A woman looks over the instructions for voting

A woman looks over the instructions for voting at a polling station in the Washington Heights section of New York, Tuesday, Nov. 8, 2016. Credit: AP / Seth Wenig

The craziest and most non-issue-oriented election is finally over [“The Trump transition,” News, Nov. 21]. That’s a reason to be happy.

Now it’s time for our nation to start acting like Americans and show the world we are a nation that prides itself on a peaceful transfer of power. The protests and the overblown histrionics by some of Hillary Clinton’s supporters make us look like a Third World nation.

Clinton made an eloquent and authentic concession speech. She said some things I think we should be aware of: She congratulated Donald Trump and offered to work with him on behalf of the country. She said she hopes that he will be a successful president for all Americans.

We had eight years of a Democrat in the White House. Trump is now the reality. It’s time we started to look toward a better and more constructive future for our nation. Even if some of the goals are still distant, America has very important work to do.

Martin Metzger, East Meadow


I’ve heard over and over, “Stop protesting! You guys are crybabies because your candidate lost!” [“Queens march denounces Trump,” News, Nov. 20]. I have to address the irony of this sentiment and the misunderstanding it demonstrates.

This is not about one candidate losing over another. That argument is far too small and it disguises the true meaning of the protests. People who voted for Donald Trump elected someone who has endorsed violence at his rallies and in his rhetoric. What did they think would happen by voting for a divider? Now people are surprised when there are protests in the streets?

It was Trump who said on Twitter in 2012, after Mitt Romney lost, “We can’t let this happen. We should march on Washington and stop this travesty.” But somehow we are wrong to protest now? We are upset because it seems we have a president-elect who ran a campaign of fear, exclusion and isolation. We are not grieving a political defeat, but the loss of a world we thought had moved beyond division.

Sarah Wasser, Patchogue


While all the politicians claim we should unify, Democrats are clearly not in favor of doing that.
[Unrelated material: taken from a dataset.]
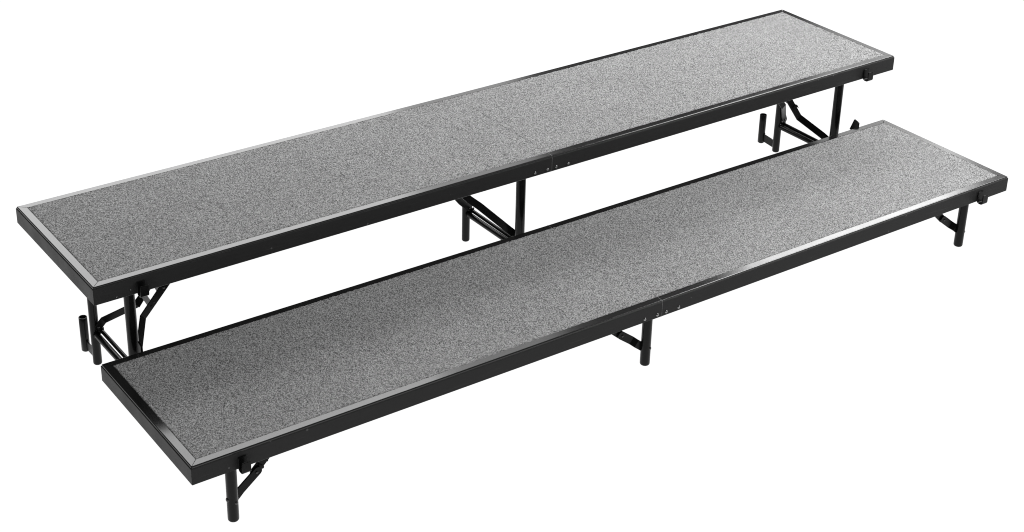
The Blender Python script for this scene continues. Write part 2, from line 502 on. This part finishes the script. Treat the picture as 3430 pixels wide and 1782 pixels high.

Not one has criticized the people involved in the protest over Donald Trump’s win.

Rep. Kathleen Rice says we need an “opposition party” [“Rice backs Tim Ryan for House minority leader,” News, Nov. 21]. Does that sound like someone who wants to unify for the sake of Americans?

Democrats need to stop trying to find out why they lost and investigate why Trump won. Those of us who voted for him know the answer.

Brian Keane, Patchogue


Donald Trump will be sworn in as president in January. I did not support him, and I’m not happy. However, America has always been great because of our democracy, and I accept the outcome of the process.

I will continue to respect the presidency. I remind Trump supporters that “E pluribus unum” doesn’t mean we must all be the same. Rather, our national motto celebrates diversity. Americans have fought and died to protect that diversity and the freedom we enjoy. It is the reason why people risk so much to come to America.

I remind you that because someone may not look like you, or speak like you, or worship like you, that does not make him or her less American.

And I remind Hillary Clinton supporters that now is not the time to retreat. Rather, we must be vigilant and ready to hold Trump’s feet to the fire. He spoke on election night about moving forward and unifying the country. I hope he is sincere and truly committed to that goal.

Felix M. Ruiz, Holbrook


Assertions by House Speaker Paul Ryan and others that Donald Trump received a mandate from the American electorate are ludicrous. As the vote counts are completed, we’re finding that Trump lost the popular vote by nearly 2 percentage points. Given that just over half of eligible voters participated, Trump garnered support from less than one-quarter of potential voters. In addition, he lost his home state of New York — where we can assume the electorate is better acquainted with him — by a whopping 21 percentage points.

Logic tells me that Trump defeated Clinton by having a campaign machine that was better at strategizing the Electoral College vote, and not because of any mandate by the American people.